A long time ago in Illinois, maybe seventy years or so, my father worked in an office in Champaign-Urbana. It was the end of the day and one of his co-workers was running out the door to a dinner and suddenly remembered that he’d forgotten to pick up some documents for a meeting the next morning. It was a small errand, something that a messenger boy would have done back then in the 1930s.
But no one else was left in the office and so my father offered to help. The man gave my father an address and thanked him and ran out the door. My dad drove to the address he’d been given. It was small house and the lady who answered the door was a housewife preparing dinner. He introduced himself and she invited my father inside to wait in the living room while she went to get the papers.
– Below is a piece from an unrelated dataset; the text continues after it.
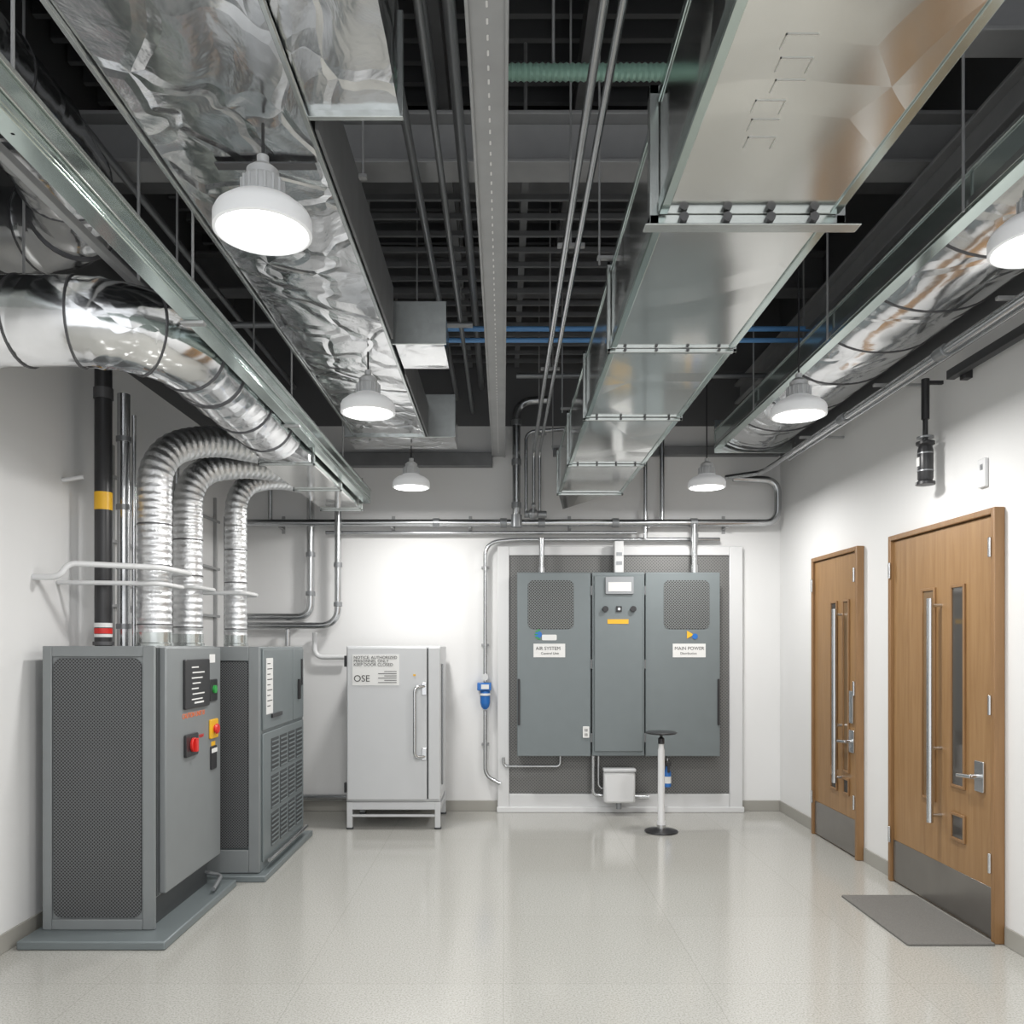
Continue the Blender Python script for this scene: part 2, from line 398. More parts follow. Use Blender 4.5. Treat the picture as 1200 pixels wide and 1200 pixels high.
# central strut beam
a = Asm('slotted_strut_beam')
s = a.P('channel', M['steel_md'], 0.002)
s.box(-0.105, 0.015, 0.3, YB-0.01, 3.22, 3.225)
s2 = a.P('channel_sides', M['steel_md'], 0.002)
s2.box(-0.105, -0.098, 0.3, YB-0.01, 3.225, 3.30); s2.box(0.008, 0.015, 0.3, YB-0.01, 3.225, 3.30)
s2.box(-0.105, -0.094, 0.3, YB-0.01, 3.212, 3.22); s2.box(0.004, 0.015, 0.3, YB-0.01, 3.212, 3.22)
sl = a.P('slots', M['label'])
y = 0.9
while y < 7.2:
    sl.plate('z', -0.048, -0.042, y, y+0.022, 3.2185, 3.2198, 0.003); y += 0.06
h = a.P('threaded_rods', M['steel_md'])
for y in (1.2, 2.7, 4.4, 6.0, 7.2): h.cyl((-0.045, y, 3.225), (-0.045, y, 4.9), 0.007, n=8)
a = Asm('overhead_conduit_pair')
c = a.P('conduits', M['pipe'])
c.sweep([(0.272, 0.3, 3.25), (0.272, 7.26, 3.25), (0.272, 7.26, 2.66)], 0.015, 0.08)
c.sweep([(0.325, 0.3, 3.25), (0.325, 7.26, 3.25), (0.325, 7.26, 2.66)], 0.013, 0.08)
h = a.P('hangers', M['steel_md'])
for y in (2.0, 3.6, 5.2, 6.8):
    h.box(0.24, 0.36, y-0.012, y+0.012, 3.27, 3.285); h.cyl((0.2985, y, 3.28), (0.2985, y, 4.9), 0.005, n=6)

# ------------------------------------------------------------------ central galvanised duct
a = Asm('rectangular_supply_duct')
d = a.P('duct_body', M['galv'], 0.01)
x0, x1, z0, z1 = 0.47, 1.0, 2.80, 3.16
stations = [0.4, 2.46, 3.55, 4.62, 5.8, 6.9]
for ya, yb in zip(stations, stations[1:]): d.box(x0, x1, ya+0.006, yb-0.006, z0, z1)
f = a.P('flanges', M['galv_edge'], 0.003)
def ringflange(pt, x0, x1, z0, z1, y, t=0.018, e=0.028):
    pt.box(x0-e, x1+e, y-t, y+t, z0-e, z0-0.001); pt.box(x0-e, x1+e, y-t, y+t, z1+0.001, z1+e)
    pt.box(x0-e, x0-0.001, y-t, y+t, z0-e, z1+e); pt.box(x1+0.001, x1+e, y-t, y+t, z0-e, z1+e)
for y in stations[1:]: ringflange(f, x0, x1, z0, z1, y, 0.012 if y > 3 else 0.02, 0.018 if y > 3 else 0.03)
r = a.P('corner_angles', M['glassy'], 0.002)
for ya, yb in zip(stations, stations[1:]):
    r.box(x0-0.006, x0+0.022, ya+0.03, yb-0.03, z0-0.006, z0-0.0005); r.box(x1-0.022, x1+0.006, ya+0.03, yb-0.03, z0-0.006, z0-0.0005)
    r.box(x0-0.006, x0-0.0005, ya+0.03, yb-0.03, z0-0.006, z0+0.04); r.box(x0-0.006, x0-0.0005, ya+0.03, yb-0.03, z1-0.03, z1)
f.box(x0-0.045, x1+0.075, 2.43, 2.48, z0-0.036, z0-0.031)
bt = a.P('flange_bolts', M['strap'])
for i in range(4):
    x = x0+0.07+i*(x1-x0-0.14)/3
    bt.cyl((x, 2.42, z0-0.016), (x, 2.44, z0-0.016), 0.014, n=8)
for y in stations[2:-1]:
    for i in range(4):
        x = x0+0.06+i*(x1-x0-0.12)/3
        bt.cyl((x, y-0.02, z0-0.010), (x, y+0.02, z0-0.010), 0.007, n=8)
# faint rectangular key-pattern scuffs on the first panel
sm = a.P('faint_scuff_marks', M['stamp'])
for i in range(6):
    yy = 1.72+0.07*i; xx = 0.60+0.012*(i % 3)
    sm.plate('z', xx, xx+0.07, yy, yy+0.004, z0-0.0012, z0-0.0004); sm.plate('z', xx, xx+0.003, yy, yy+0.045, z0-0.0012, z0-0.0004)
    if i % 2: sm.plate('z', xx+0.07, xx+0.073, yy, yy+0.05, z0-0.0012, z0-0.0004)
h = a.P('duct_hangers', M['steel_md'])
for y in (3.55, 5.8, 6.9):
    for x in (x0-0.05, x1+0.05): h.cyl((x, y, z1+0.01), (x, y, 4.9), 0.005, n=6)
    h.box(x0-0.06, x1+0.06, y-0.012, y+0.012, z1+0.032, z1+0.045)
o = a.P('outlet_throat', M['galv'], 0.004)
vs = [o.bm.verts.new(v) for v in ((x0,6.93,z0),(x1,6.93,z0),(x1,6.93,z1),(x0,6.93,z1),(x0+.05,7.13,z0-.10),(x1-.12,7.13,z0+.02),(x1-.12,7.13,z1),(x0+.05,7.13,z1))]
for q in ((0,1,2,3),(4,5,6,7),(0,1,5,4),(1,2,6,5),(2,3,7,6),(3,0,4,7)): o.bm.faces.new([vs[i] for i in q])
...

He’d never been in that house before and he’d never met the lady or anyone else in her family. But as he sat on the sofa, looking across the room into the front bedroom, he saw something familiar on the dresser. He stood up and walked a few steps until he could be sure he was really seeing what he thought he was seeing. It was a photograph of him, in a frame, set up there in a place of honor. He realized it was actually a picture that been clipped from a newspaper article about him and an award he had received a few months back for community service. He wasn’t a famous or celebrated person in the community and it had been just a small story about one citizen just doing something positive to help others. But someone had seen it, cut out, and put it in a frame. My dad was stunned. When the lady of the house returned with the papers he needed, he pointed to the photo and said “that’s my picture, isn’t it?” The lady nodded and said, “yes, that’s my little girls’ room. She read about you in the paper and she admires you so much. She says she wants to be just like you when she grows up.” Every time my dad told that story, he always ended it the same way. “I never met that little girl, but I never forgot about her. I realized that somewhere out there somebody had decided that I was a good example to follow. And I knew that I never wanted to disappoint her. I wanted to be the person she thought I was. I didn’t always succeed, but for the rest of my life, I tried.”
You know, it saddens me so much to see the news media create “heroes” out of sports figures and musicians and movie stars only to bring them down again, and in the process send the message to the people who admired them that no one is worth modeling. The truth is, there are real heroes, good people, quiet people, folks who just live what they believe, help when help is needed, give what they can and ask for nothing back. Those people are out there and if you know one, tell them thank you. And tell them that people do see them, that God sees them, and that their photos may not stand on a stranger’s dresser, but their good works are remembered and cherished in a stranger’s heart.